社会人になっても、よく「勉強が必要だ」と上司や先輩から言われたり、「勉強してます」という同僚や後輩の言葉を聞くことがあるだろう。しかしその「勉強」とは、単に仕事上の要領を覚えることだったり、お稽古ごと程度の語学スクール通い、または単なる読書であったりする。どうも、勉強という言葉が安っぽい。
本来、勉強というのは、よほどの才能がなければ独学には限りがあるし、まともな先生につかなければ伸びはない。社会人になると、勉強環境は非常に悪くなるようであるが、社会人こそ、まともな学校で勉強する機会が望ましい。そういう意味でも、大学院というのは実効性の高い存在である。
主に文系についての話ではあるが、大学院の修士課程の修了要件単位は、おおむね30単位プラスアルファくらいである。そのうち、修士論文やファイナルペーパーがおよそ8単位くらいで、この分は「論文指導」の別枠(講義というよりは、自宅での作業のほうが遥かに多く、指導は「途中経過報告とアドバイス」のメソッドに近い)だ。

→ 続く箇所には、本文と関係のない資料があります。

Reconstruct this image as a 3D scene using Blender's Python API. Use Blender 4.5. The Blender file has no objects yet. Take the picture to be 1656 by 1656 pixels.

いわゆる講義は22単位+αくらいということになる。大卒者のみなさんは、卒業までに120単位以上は修得したはずだ。大学院でも単位の計算方法は変わらないので、学部の1年分よりずいぶんと少ない。それを、普通の2年制大学院の修士課程ならば、1年間に10単位ちょっと修得すればいいことになる。プラグマティックに言えば、この分をこなせば修士号が手に入るのである。
社会人にはオススメの
“通信制”の大学院
楽なようで、社会人には微妙に重いこの負担を解消する手段のひとつが、「通信制大学院」である。社会人が大学院に進むことを考える上で、クリアすべき問題はまず時間的な制約、そして地理的な制約の克服ということになるだろう。その点から考えた場合、通信制大学院というシステムは十分以上に検討に値する。
通信制の大学院はまだ歴史が浅いために、その立ち位置が微妙に誤解されているフシがある。すなわち、「通信制の学部」とイメージの混同をされやすい。とはいえ、実態は全く違う。なんらかの事情で通学できない人間を一斉に救いとる「学部の通信教育」に対して、大学院の通信制はかなり選抜的である。入学試験には面接があり、語学試験があることも覚悟しておかなければならない。
ある意味、通学の大学院よりも大学と大学院の違いが鮮明になっているというといってもいいだろうか。大学は教育機関の最上階に位置する高等教育機関である。いっぽう大学院修士課程は、研究機関の入り口でもあるのだ。